Whiteface
June 15–August 21, 2022
Museumsplatz 1
45128 Essen
Germany
Hours: Tuesday–Sunday 10am–6pm,
Thursday–Friday 10am–8pm
From June 15, 2022, the Museum Folkwang will be presenting the latest video work by Candice Breitz. In addition to the video installation Whiteface, which celebrates international premiere, the exhibition with the identical title features seven single-channel videos entitled White Mantras, as well as a series of photographic portraits of the characters from Whiteface. In her current cycle of works, Candice Breitz critically examines whiteness. The exhibition is on view until August 21.

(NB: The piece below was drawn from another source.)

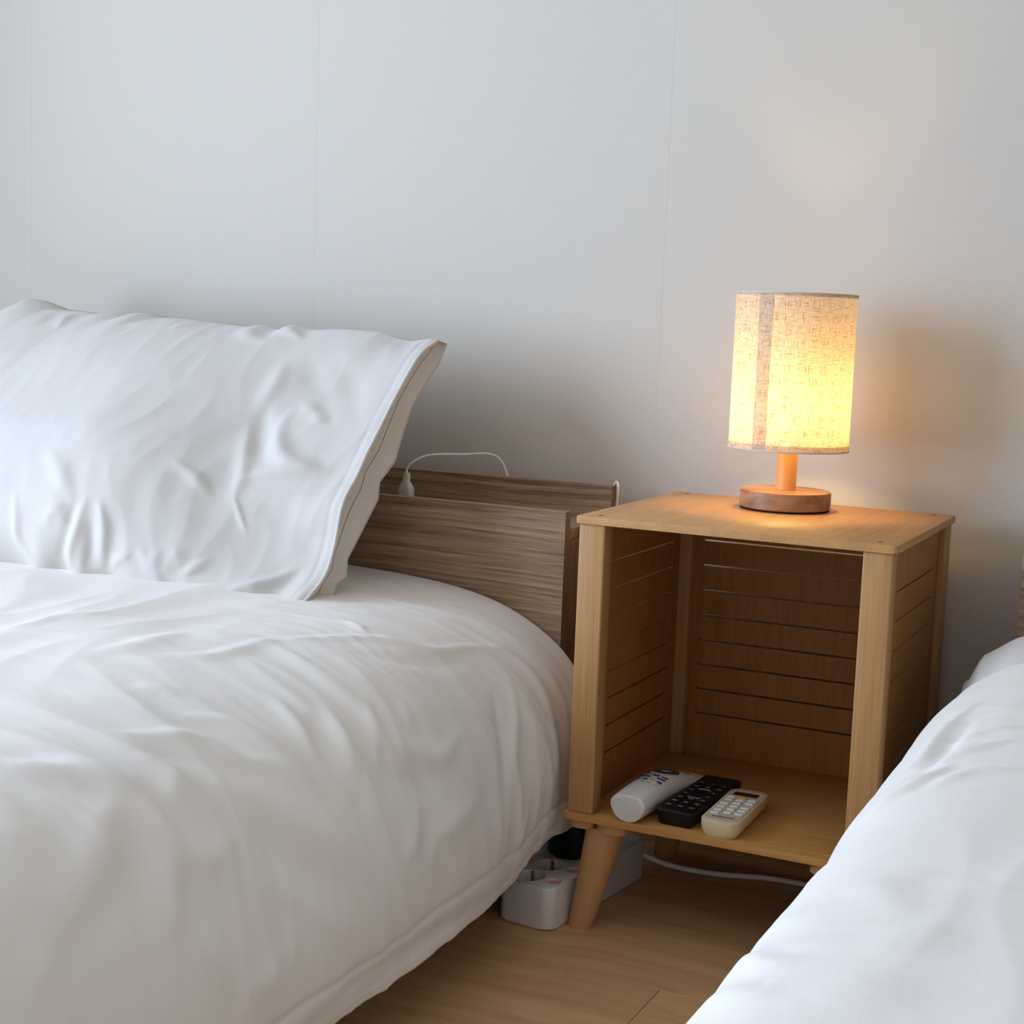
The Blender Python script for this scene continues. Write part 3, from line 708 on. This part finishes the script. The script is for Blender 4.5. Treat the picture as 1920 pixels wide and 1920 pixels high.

Over recent years, Breitz has collected and archived a wide range of found footage fragments that document “white people talking about race.” Her archive includes the voices of prominent political figures, news anchors and talk show hosts, as well as those of lesser known and anonymous YouTube bloggers, covering white perspectives that run the gamut from neo-Nazi ideology and far right propaganda to everyday racism and the posturing of “good white people.” “Specifically,” Breitz says, “the archive observes the rising anxiety of white people as long-standing calls to dismantle white supremacy proliferate and intensify across the globe. As such, it offers insight into the ongoing backlash against anti-racist movements, as white people struggle to come to terms with public discourse that highlights phenomena such as ‘white privilege,’ ‘white fragility,’ ‘white rage’ and ‘white guilt.’”
In Whiteface, Breitz appropriates and ventriloquizes dozens of voices drawn from this archive, channelling them through her own white body. Wearing nothing but a white dress shirt and zombie contact lenses, the artist conjures up whiteness in a variety of its guises, rotating through a series of cheap blonde wigs as the work unfolds, among which her own platinum head of hair is featured. Breitz’s un-wigged appearance among the characters that populate the piece, serves to acknowledge the artist’s own embeddedness in whiteness. Yet, while Breitz and many of the disembodied voices that she lip-syncs may be recognisable in Whiteface (Tucker Carlson, Rachel Dolezal, Bill Maher, Richard Spencer and Robin DiAngelo all make vocal cameos), specific white folks are not the primary target of this stinging satire. Rather, it is the condition of whiteness that Breitz seeks to prod into visibility. Dislocated from the white people who originally uttered them, the words that stream through Breitz accumulate to provide a scathing study of the
vocabulary and grammar underlying this condition, a critical survey of the language via which whiteness frames, normalises and leverages its power.
Breitz’s deliberately theatrical performance in Whiteface draws attention to the constructed nature of whiteness and other racial categories. Her bleached presence and deadened eyes locate the fictions that naturalise and perpetuate white supremacy squarely within the genre of horror.
Born and raised in South Africa during the era of apartheid, Breitz has consistently sought to grapple with whiteness in her work, from early photographic series such as “Ghost Series” (1994), to later installations such as Extra (2011) and TLDR (2017). Whiteface represents her most direct stab at autoethnography yet.